No jobs in town, debts piling up, no bread for the table. Umid had no choice but to leave his wife and young children behind in Kyrgyzstan to find work. He got a construction job in St. Petersburg and shares an apartment with 20 other men. He sends money home for his family’s basic needs and tries to save enough to build an addition to their small house when he returns home.
Internet access and a computer? Zarya knew her teenage daughters would do better in life with an education, but she struggled to make ends meet. She cried all the way from Tajikistan to Moscow. It would be months before she’d see her girls again. She cleans an office building at night and, though exhausted and lonely, earns enough to keep her daughters in school.
Umid and Zarya are among the 4.5 million primarily Central Asian labor migrants in Russia. They work on construction sites and in oil fields, in markets and cafés, as housekeepers, nannies and live-in nurses. Driven by a lack of jobs, low wages and discriminatory labor practices in their home countries, they seek opportunities not only for their families’ survival, but for a better future.
John 6:1–15 tells of a large crowd that ate its fill of bread Jesus miraculously provided. The next day, they sought Him out again, looking for something more. They may have recalled how God, through Moses, provided manna to sustain the Israelites in the wilderness (Exodus 16). Perhaps this Jesus was God’s new agent for “daily bread.”

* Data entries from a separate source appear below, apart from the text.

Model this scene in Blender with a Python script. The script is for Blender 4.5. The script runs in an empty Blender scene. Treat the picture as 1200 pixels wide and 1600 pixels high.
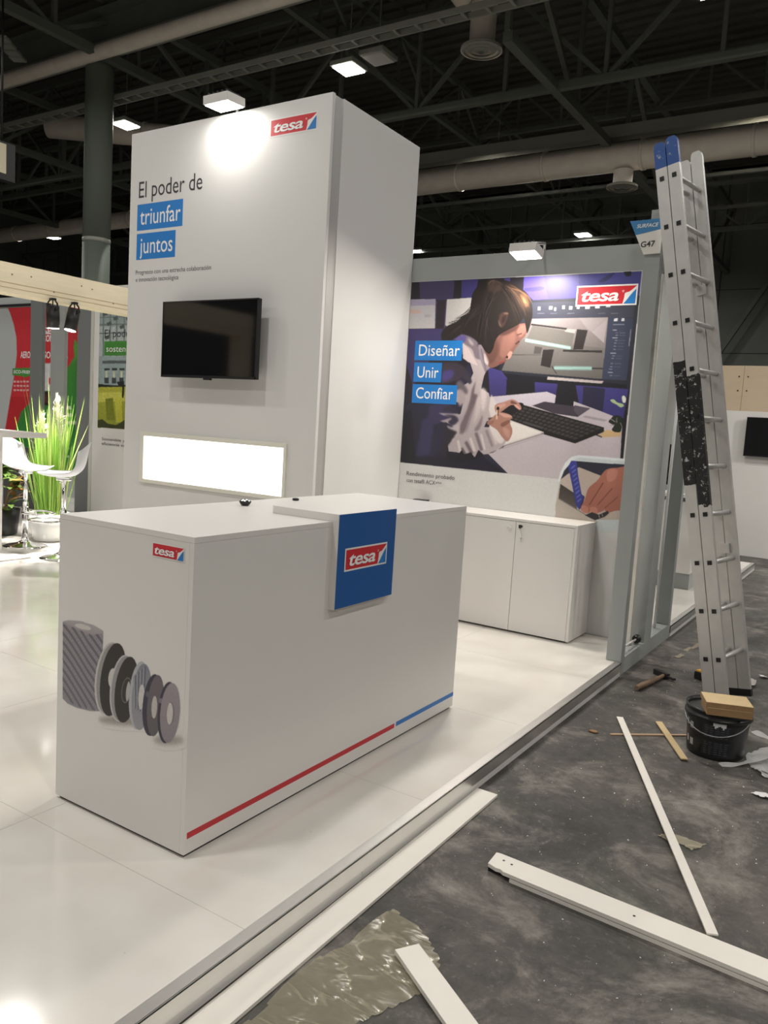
import bpy, bmesh, math, random
import numpy as np
from mathutils import Vector, Matrix
from mathutils.geometry import tessellate_polygon
R0 = random.Random(7)
PI = math.pi
scene = bpy.context.scene
COL = scene.collection

# ------------------------------------------------------------------ camera
cam_d = bpy.data.cameras.new('camera')
cam_d.sensor_fit = 'VERTICAL'; cam_d.sensor_height = 24.0
cam_d.lens = 24.0 * 1245.2864 / 1600.0
cam_d.clip_start = 0.05; cam_d.clip_end = 200
cam = bpy.data.objects.new('camera', cam_d); COL.objects.link(cam)
cam.location = (1.7903, -1.7366, 1.4335)
cam.rotation_mode = 'XYZ'
cam.rotation_euler = (1.460580, -0.061543, 0.574067)
scene.camera = cam

# ------------------------------------------------------------------ world, exposure
world = bpy.data.worlds.new('world'); scene.world = world
world.use_nodes = True
world.node_tree.nodes['Background'].inputs[0].default_value = (1.0, 0.97, 0.93, 1)
world.node_tree.nodes['Background'].inputs[1].default_value = 0.05
vs = scene.view_settings
vs.view_transform = 'Standard'; vs.look = 'None'; vs.gamma = 1.0; vs.use_curve_mapping = False
vs.exposure = 0.13
HALL_W = 165.0          # each hall lamp
FLOOD_W = 4.2          # flood on the tower
WALL_FLOOD_W = 27.0     # flood on the mural wall
BEAM_SPOT_W = 330.0     # spots under the timber beam
WARM = (1.0, 0.93, 0.83); NEUTRAL = (1.0, 0.965, 0.91)
ZF = -0.089             # hall floor; the stand floor is z = 0

# ------------------------------------------------------------------ materials
def s2l(c):
    c = c / 255.0
    return c / 12.92 if c <= 0.04045 else ((c + 0.055) / 1.055) ** 2.4
def rgb(r, g, b, k=1.0):
    return (min(1, s2l(r) * k), min(1, s2l(g) * k), min(1, s2l(b) * k), 1)
_M = {}
def mat(name, col, rough=0.5, metal=0.0, noise=0.0, scale=8.0, bump=0.0, spec=0.5, emit=0.0, stretch=None):
    if name in _M: return _M[name]
    m = bpy.data.materials.new(name); m.use_nodes = True
    nt = m.node_tree; b = nt.nodes['Principled BSDF']
    b.inputs['Base Color'].default_value = col
    b.inputs['Roughness'].default_value = rough
    b.inputs['Metallic'].default_value = metal
    b.inputs['Specular IOR Level'].default_value = spec
    if emit:
        b.inputs['Emission Color'].default_value = col; b.inputs['Emission Strength'].default_value = emit
    if noise or bump:
        tc = nt.nodes.new('ShaderNodeTexCoord'); mp = nt.nodes.new('ShaderNodeMapping')
        nt.links.new(tc.outputs['Object'], mp.inputs[0])
        if stretch: mp.inputs['Scale'].default_value = stretch
        n = nt.nodes.new('ShaderNodeTexNoise'); n.inputs['Scale'].default_value = scale; n.inputs['Detail'].default_value = 6
        nt.links.new(mp.outputs[0], n.inputs['Vector'])
        if noise:
            mx = nt.nodes.new('ShaderNodeMix'); mx.data_type = 'RGBA'
            mx.inputs[6].default_value = tuple(max(0, c * (1 - noise)) for c in col[:3]) + (1,)
            mx.inputs[7].default_value = tuple(min(1, c * (1 + noise)) for c in col[:3]) + (1,)
            nt.links.new(n.outputs['Fac'], mx.inputs[0]); nt.links.new(mx.outputs[2], b.inputs['Base Color'])
        if bump:
            bp = nt.nodes.new('ShaderNodeBump'); bp.inputs['Strength'].default_value = bump; bp.inputs['Distance'].default_value = 0.004
            nt.links.new(n.outputs['Fac'], bp.inputs['Height']); nt.links.new(bp.outputs[0], b.inputs['Normal'])
    _M[name] = m
    return m
WHITE = mat('white_laminate', rgb(226, 223, 219), 0.34, noise=0.015, scale=3)
WHITE_EDGE = mat('white_edge', rgb(214, 212, 208), 0.45)
FABRIC_W = mat('white_vinyl', rgb(222, 221, 219), 0.5, noise=0.012, scale=2.2, bump=0.05)
GREY = mat('grey_panel', rgb(158, 162, 160), 0.42, noise=0.03, scale=3)
GREY_D = mat('grey_panel_dark', rgb(120, 123, 124), 0.45, noise=0.03, scale=3)
ALU = mat('aluminium', (0.78, 0.77, 0.75, 1), 0.33, 1.0, noise=0.06, scale=14, stretch=(1, 1, 0.15))
ALU_M = mat('aluminium_worn', (0.66, 0.65, 0.63, 1), 0.42, 0.7, noise=0.12, scale=18)
CHROME = mat('chrome', (0.85, 0.85, 0.86, 1), 0.08, 1.0)
BLACK = mat('black_plastic', (0.012, 0.012, 0.013, 1), 0.35)
BLACK_G = mat('black_screen', (0.004, 0.004, 0.005, 1), 0.06)
BLACK_M = mat('black_metal', (0.02, 0.02, 0.02, 1), 0.45, 0.2)
BLUE = mat('sign_blue', rgb(16, 88, 160), 0.4)
BLUE_T = mat('label_blue', rgb(26, 124, 204), 0.45)
INK_W = mat('ink_white', rgb(240, 240, 240), 0.5)
INK_D = mat('ink_dark', rgb(52, 52, 54), 0.5)
INK_G = mat('ink_grey', rgb(92, 92, 94), 0.5)
RED = mat('stripe_red', rgb(196, 40, 50), 0.4)
STRIPE_B = mat('stripe_blue', rgb(40, 120, 196), 0.4)
STEEL_D = mat('roof_steel', rgb(108, 112, 106), 0.6, 0.1, noise=0.15, scale=2)
STEEL_L = mat('beam_paint', rgb(158, 160, 150), 0.55, 0.1, noise=0.12, scale=1.5)
DUCT = mat('duct_metal', (0.90, 0.80, 0.69, 1), 0.5, 0.0, noise=0.15, scale=3)
TIMBER = mat('pale_timber', rgb(250, 236, 206), 0.6, noise=0.08, scale=5, stretch=(8, 0.7, 8))
DECK_M = mat('roof_deck', rgb(92, 92, 86), 0.8, noise=0.2, scale=1)
LAMP_ON = mat('lamp_glow', (1.0, 0.97, 0.90, 1), 0.5, emit=14.0)
LIGHTBOX = mat('lightbox_glow', (1.0, 0.985, 0.96, 1), 0.5, emit=2.2)
MDF = mat('mdf', rgb(204, 180, 138), 0.75, noise=0.1, scale=30)
MDF_E = mat('mdf_edge', rgb(152, 120, 84), 0.85, noise=0.2, scale=40)
PAINT_W = mat('white_board', rgb(236, 231, 222), 0.5, noise=0.03, scale=12)
PAPER = mat('white_paper', rgb(226, 226, 224), 0.6)

def print_mat(name, gain, rough=0.4):
    m = bpy.data.materials.new(name); m.use_nodes = True
    nt = m.node_tree; b = nt.nodes['Principled BSDF']; b.inputs['Roughness'].default_value = rough
    a = nt.nodes.new('ShaderNodeAttribute'); a.attribute_name = 'col'
    mx = nt.nodes.new('ShaderNodeMix'); mx.data_type = 'RGBA'; mx.blend_type = 'MULTIPLY'; mx.inputs[0].default_value = 1
    mx.inputs[7].default_value = (gain, gain, gain, 1)
    nt.links.new(a.outputs['Color'], mx.inputs[6]); nt.links.new(mx.outputs[2], b.inputs['Base Color'])
    return m
PRINT = print_mat('printed_vinyl', 1.0)
PRINT_MURAL = print_mat('printed_mural', 1.0, 0.4)

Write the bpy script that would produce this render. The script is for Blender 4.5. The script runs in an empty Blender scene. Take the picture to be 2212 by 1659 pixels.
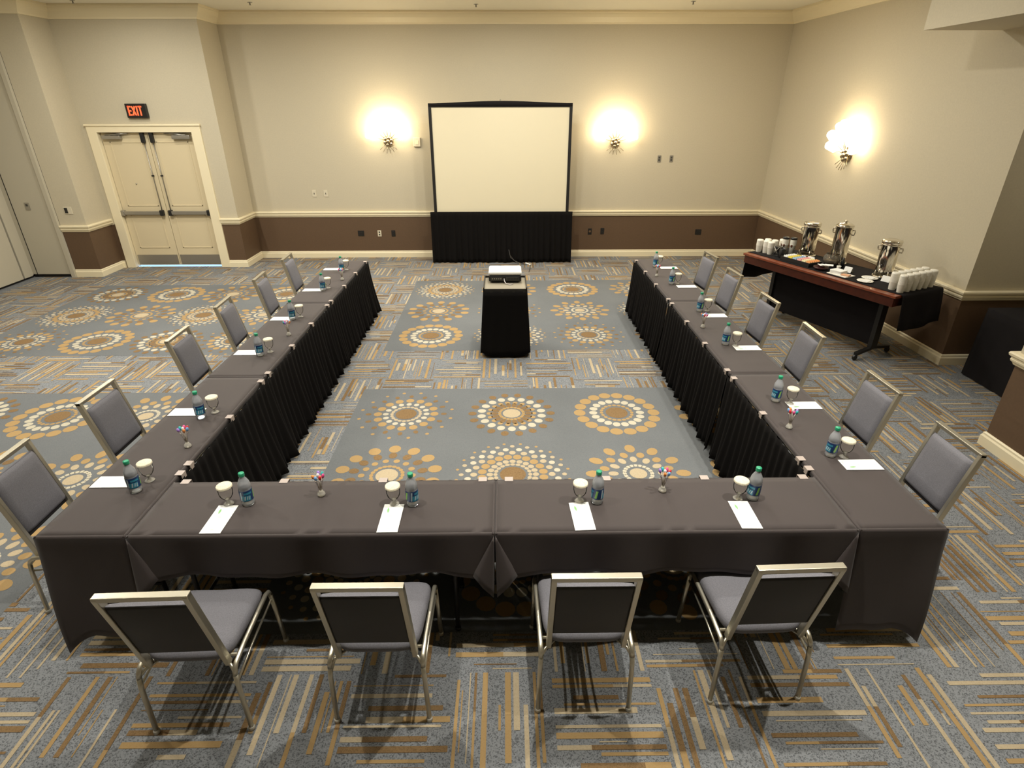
import bpy, bmesh, math, random
from mathutils import Vector, Matrix
random.seed(7)
S = bpy.context.scene
C = S.collection
PI = math.pi
TAU = 2 * PI

# ------------------------------------------------------------------ materials
MATS = {}
def mat(name, col, rough=.6, metal=0., spec=.5, noise=None, bump=None, emit=None, estr=0., sheen=0., coat=0.):
    if name in MATS: return MATS[name]
    m = bpy.data.materials.new(name); m.use_nodes = True
    nt = m.node_tree; b = nt.nodes['Principled BSDF']
    b.inputs['Base Color'].default_value = (*col, 1)
    b.inputs['Roughness'].default_value = rough
    b.inputs['Metallic'].default_value = metal
    b.inputs['Specular IOR Level'].default_value = spec
    b.inputs['Sheen Weight'].default_value = sheen
    b.inputs['Coat Weight'].default_value = coat
    if emit:
        b.inputs['Emission Color'].default_value = (*emit, 1)
        b.inputs['Emission Strength'].default_value = estr
    tc = nt.nodes.new('ShaderNodeTexCoord')
    if noise:                                   # (scale, amount, detail)
        n = nt.nodes.new('ShaderNodeTexNoise'); n.inputs['Scale'].default_value = noise[0]
        n.inputs['Detail'].default_value = noise[2] if len(noise) > 2 else 3
        nt.links.new(tc.outputs['Object'], n.inputs['Vector'])
        r = nt.nodes.new('ShaderNodeMapRange')
        r.inputs['From Min'].default_value = .3; r.inputs['From Max'].default_value = .7
        r.inputs['To Min'].default_value = 1 - noise[1]; r.inputs['To Max'].default_value = 1 + noise[1]
        nt.links.new(n.outputs['Fac'], r.inputs['Value'])
        mx = nt.nodes.new('ShaderNodeVectorMath'); mx.operation = 'SCALE'
        mx.inputs[0].default_value = col
        nt.links.new(r.outputs['Result'], mx.inputs['Scale'])
        nt.links.new(mx.outputs['Vector'], b.inputs['Base Color'])
    if bump:                                    # (scale, strength, distance)
        n2 = nt.nodes.new('ShaderNodeTexNoise'); n2.inputs['Scale'].default_value = bump[0]
        n2.inputs['Detail'].default_value = 4
        nt.links.new(tc.outputs['Object'], n2.inputs['Vector'])
        bp = nt.nodes.new('ShaderNodeBump'); bp.inputs['Strength'].default_value = bump[1]
        bp.inputs['Distance'].default_value = bump[2] if len(bump) > 2 else .01
        nt.links.new(n2.outputs['Fac'], bp.inputs['Height'])
        nt.links.new(bp.outputs['Normal'], b.inputs['Normal'])
    MATS[name] = m
    return m

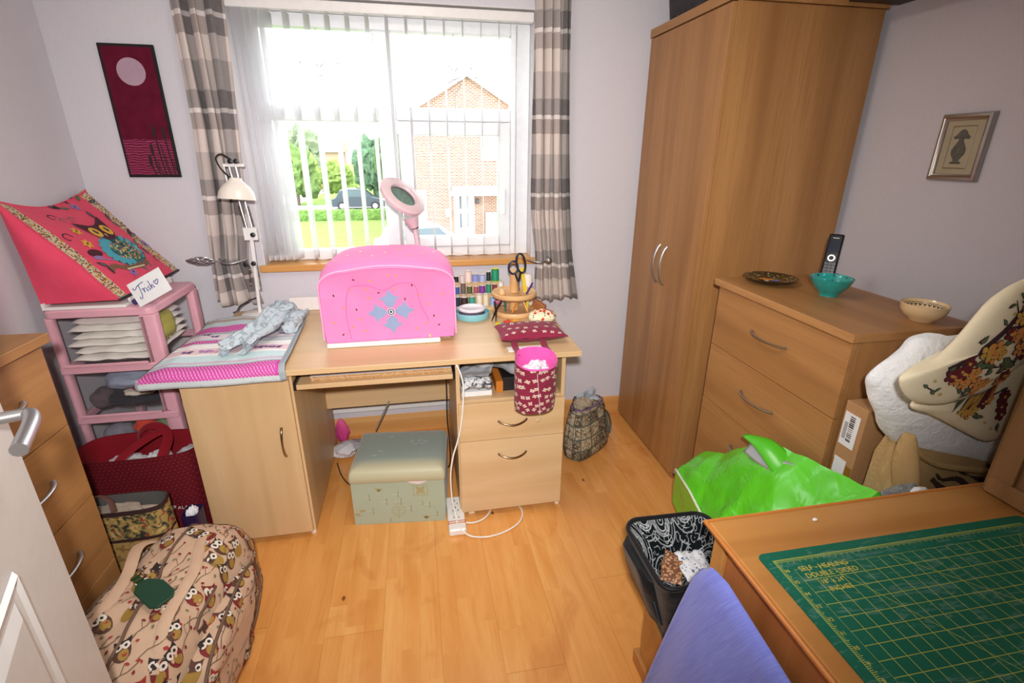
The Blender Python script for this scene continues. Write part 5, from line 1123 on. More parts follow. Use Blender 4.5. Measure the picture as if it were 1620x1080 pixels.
m = MB(); sheetfold(m, -.12, .11, -.12, .12, 0, .003, seed=9, amp=.010, T=Matrix.Translation((.325, 2.0, .650)) @ Matrix.Rotation(.18, 4, 'Y')); tag(m.build('paper_sheet', flat('grey_white_sheet', '#c5c8ce', .5), smooth=60), 'large pale sheet bending across the middle of the desk shelf', 'paper')
bo = thing('small_box', (.365, 1.95, .565), 'black box with an orange end in the middle of the open desk shelf', 'box')
m = MB(); m.box(.318, .43, 1.86, 2.04, .565, .625); m.build('box_body', flat('black_card', '#1d1a1c', .5), bo, smooth=0, bevel=.001); m = MB(); m.box(.288, .3175, 1.85, 2.0, .565, .615); m.build('end_flap', flat('orange_card', '#c87728', .5), bo, smooth=0, bevel=.001)
sq = thing('software_case', (.535, 1.99, .60), 'blue case with nested square emblem at the right of the desk shelf', 'case')
m = MB(); m.box(.500, .546, 1.985, 1.999, .625, .735); m.build('case', flat('bright_blue_card', '#3f74c8', .4), sq, smooth=0, bevel=.001)
m = MB()
for i, (s_, k) in enumerate(((.021, 0), (.016, 1), (.011, 0), (.006, 2))): m.box(.523 - s_, .523 + s_, 1.9835 - i * .0004, 1.985, .672 - s_, .672 + s_, k=k)
m.build('emblem', [flat('white_print', '#e8edf5', .5), flat('blue_print', '#3f74c8', .5), flat('green_print', '#7fa04a', .5)], sq, smooth=0)
slab('dark_box', (.515, 1.97, .565), (.06, .16, .058), 0, flat('dark_green_card', '#3c4436', .5), 'dark green box under the blue case in the desk shelf', 'box')

# ---- fabric covered storage stool
stl = thing('storage_stool', (-.140, 1.798, 0), 'sage green fabric-covered storage stool with padded lid under the desk', 'stool', rz=radians(-5.7))
sm1 = Mat('sage_damask'); nn_ = sm1.noise(scale=200, detail=2); wv = (sm1.sep(sm1.tc())[0] * 900).sin(); SAGE = sm1.out(sm1.mix('#9fac98', '#aab6a2', nn_), .6, bump=wv + nn_, bs=.15, bd=.0006, sheen=.3, spec=.3)
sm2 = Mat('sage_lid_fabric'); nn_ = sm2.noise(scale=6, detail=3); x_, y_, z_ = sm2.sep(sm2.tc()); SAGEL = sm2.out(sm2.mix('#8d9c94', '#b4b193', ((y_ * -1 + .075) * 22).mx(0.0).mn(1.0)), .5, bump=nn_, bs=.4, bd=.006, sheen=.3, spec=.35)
THR = [SAGE, flat('cream_stitch', '#cfc9a4', .6), flat('dark_stitch', '#5f6b5c', .7), flat('gold_stitch', '#a8a06e', .6)]
m = MB(); m.box(-.193, .193, 0, .305, 0.001, .213)
def fsh(poly, k, d=0.0): n = m.add([(a, -.0006 - d, b) for a, b in poly]); m.face([n + i for i in range(len(poly))], k=k)
def leafw(cx, cz, s=1.0, rot=0.0):
    o = leafp(0, 0, .062 * s, .052 * s, pi / 2 + rot); o = [(a + cx, b + cz) for a, b in o]
    for q in strokep(o + [o[0]], .0022): fsh(q, 3)
    for q in strokep([(cx, cz - .010), (cx, cz + .05 * s)], .002): fsh(q, 3)
    for t in (.012, .024, .036):
        for sg in (-1, 1):
            for q in strokep([(cx, cz + t * s), (cx + sg * .014 * s, cz + (t + .008) * s)], .0018): fsh(q, 3)
leafw(-.005, .035, 1.15); 
for q in strokep([(.062, .140), (.122, .140), (.122, .190), (.062, .190), (.062, .140)], .003): fsh(q, 3)
for a in range(4): fsh([(x + .092, z + .165) for x, z in leafp(0, 0, .027, .016, pi / 4 + a * pi / 2)], 3)
for a, b, l in ((-.12, .07, .03), (-.06, .115, .03), (.04, .075, .03), (-.13, .14, .03), (.12, .09, .03), (-.01, .15, .03), (.15, .04, .025), (-.05, .02, .02), (.0, .115, .03), (.09, .10, .02)):
    for q in strokep([(a - l * .6, b), (a + l * .6, b)], .0018): fsh(q, 1)
    for q in strokep([(a + .008, b - l * .6), (a + .008, b + l * .5)], .0018): fsh(q, 2)
for a, b, r_ in ((-.09, .17, .4), (-.075, .168, 2.4), (-.17, .07, .2), (.10, .02, .3), (.12, .018, 2.7), (-.165, .05, 2.8)): fsh([(a + p[0], b + p[1]) for p in leafp(0, 0, .028, .014, r_)], 3)
m.build('box', THR, stl, smooth=0, world=False)
m = MB(); rings = []
for z, ins in ((.2145, .000), (.218, -.003), (.240, -.003), (.262, .001), (.273, .010), (.278, .03), (.282, .07)): rings.append(rr(-.196 + ins, .196 - ins, -.006 + ins, .312 - ins, z, max(.008, .012), 5))
m.loft(rings)
for i, (x, y, a) in enumerate(((.05, .17, .3), (.07, .19, .9), (.08, .175, .2), (.045, .185, 1.6), (.09, .20, -.2), (-.07, .12, 2.6), (-.09, .10, 3.3), (-.06, .23, 1.0))): n = m.add([(x + p[0], y + p[1], .2828) for p in leafp(0, 0, .034, .014, a)]); m.face([n + i for i in range(6)], k=1)
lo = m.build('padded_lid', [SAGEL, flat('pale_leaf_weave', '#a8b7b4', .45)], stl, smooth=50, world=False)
m = MB(); m.prism([(.03, .219), (.135, .222), (.12, .213), (.09, .200), (.06, .206)], -.0065, -.0040, 'y'); m.build('white_tab', flat('pinkish_white_tab', '#e4d3d6', .7), stl, smooth=0, world=False)

# ---- power strip and cables
psr = thing('power_strip', (.096, 1.78, 0), 'white power strip with an orange band on the floor between the stool and the drawers', 'power strip')
m = MB(); m.box(.059, .133, 1.672, 1.892, .001, .034); m.build('housing', WHITEP, psr, smooth=0, bevel=.008, seg=3)
for i in range(2): m = MB(); m.box(.0585, .1335, 1.712 + i * .012, 1.716 + i * .012, .0005, .0352); m.build('elastic_band', flat('orange_band', '#c9713a', .6), psr, smooth=0)
for i in range(3):
    m = MB()
    for dx, dy, w_, h_ in ((-.011, -.008, .004, .009), (.011, -.008, .004, .009), (0, .012, .005, .010)): m.box(.096 + dx - w_ / 2, .096 + dx + w_ / 2, 1.757 + i * .045 + dy - h_ / 2, 1.757 + i * .045 + dy + h_ / 2, .0336, .0345)
    m.build('socket', flat('socket_slot', '#6a6668', .6), psr, smooth=0)
m = MB(); m.tube(cr([(.105, 1.86, .748), (.116, 1.764, .752), (.136, 1.755, .70), (.144, 1.755, .64), (.136, 1.757, .52), (.118, 1.757, .42), (.092, 1.757, .33), (.080, 1.757, .24), (.082, 1.76, .12), (.094, 1.74, .05), (.097, 1.70, .040), (.11, 1.675, .030), (.150, 1.655, .007), (.22, 1.640, .007), (.30, 1.660, .007), (.365, 1.705, .007), (.39, 1.77, .007), (.375, 1.83, .007)], 8), .0035, 8); tag(m.build('white_cable', WHITEP, smooth=60), 'white cable hanging from the desk and looping in front of the drawers', 'cable')
m = MB(); m.tube(cr([(.134, 1.735, .012), (.17, 1.735, .007), (.215, 1.752, .007), (.25, 1.80, .007), (.255, 1.86, .007)], 8), .0035, 8); tag(m.build('white_cable', WHITEP, smooth=60), 'short white cable from the power strip under the drawer pedestal', 'cable')
m = MB(); m.box(.155, .180, 1.80, 1.825, .001, .018); tag(m.build('cable_plug', WHITEP, smooth=0, bevel=.003), 'small white plug on the floor under the drawer pedestal', 'plug')
m = MB(); m.tube(cr([(.092, 2.05, .66), (.090, 2.02, .50), (.088, 2.02, .36), (.095, 2.03, .22), (.085, 2.10, .05), (.0, 2.25, .006), (-.2, 2.32, .006)], 8), .003, 6); tag(m.build('black_cable', BLACKP, smooth=60), 'black cable hanging behind the stool beside the pedestal', 'cable')
m = MB(); m.tube([(-.185, 2.30, .335), (-.268, 2.33, .16)], .004, 6); tag(m.build('grey_rod', flat('grey_rod', '#9c968c', .4), smooth=60), 'thin grey rod leaning under the desk behind the stool', 'rod')
m = MB(); m.tube(cr([(-.47, 2.30, .006), (-.44, 2.20, .006), (-.40, 2.12, .006), (-.35, 2.08, .006)], 6), .003, 6); tag(m.build('black_cable', BLACKP, smooth=60), 'short black cable on the floor left of the stool', 'cable')
for i, (nm, c, dm3, cl, lab) in enumerate((('pink_folder', (-.462, 2.50, .072), (.040, .02, .075), '#d9488a', 'bright pink folder standing against the wall under the desk'), ('white_papers', (-.44, 2.36, .045), (.065, .06, .04), '#d8d6dc', 'crumpled white papers on the floor behind the stool'), ('grey_wrapper', (-.40, 2.42, .03), (.06, .05, .028), '#a9a5ae', 'grey patterned wrapper beside the white papers under the desk'))):
    m = MB(); crumple(m, c, dm3, seed=i + 3, amp=.3, freq=1.5, flatten=.9, sub=3); tag(m.build(nm, flat('scrap_' + cl[1:], cl, .6), smooth=25), lab, ('folder', 'paper', 'wrapper')[i])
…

I am the bread of life. After urging them to work for food that won’t spoil, Jesus states He is heaven’s everlasting bread, the food that will satiate us forever. In His broken body and shed blood, we find God’s ultimate provision and humanity’s best opportunity for true, flourishing life.
Central Asian Christians are introducing migrants like Umid and Zarya to Jesus as the Bread of Life, the source of eternal provision. Pray for migrants to take hold of this hope for their weary hearts. Consider your own spiritual hunger this Christmas season. In what ways do you long for Jesus to nourish and sustain you?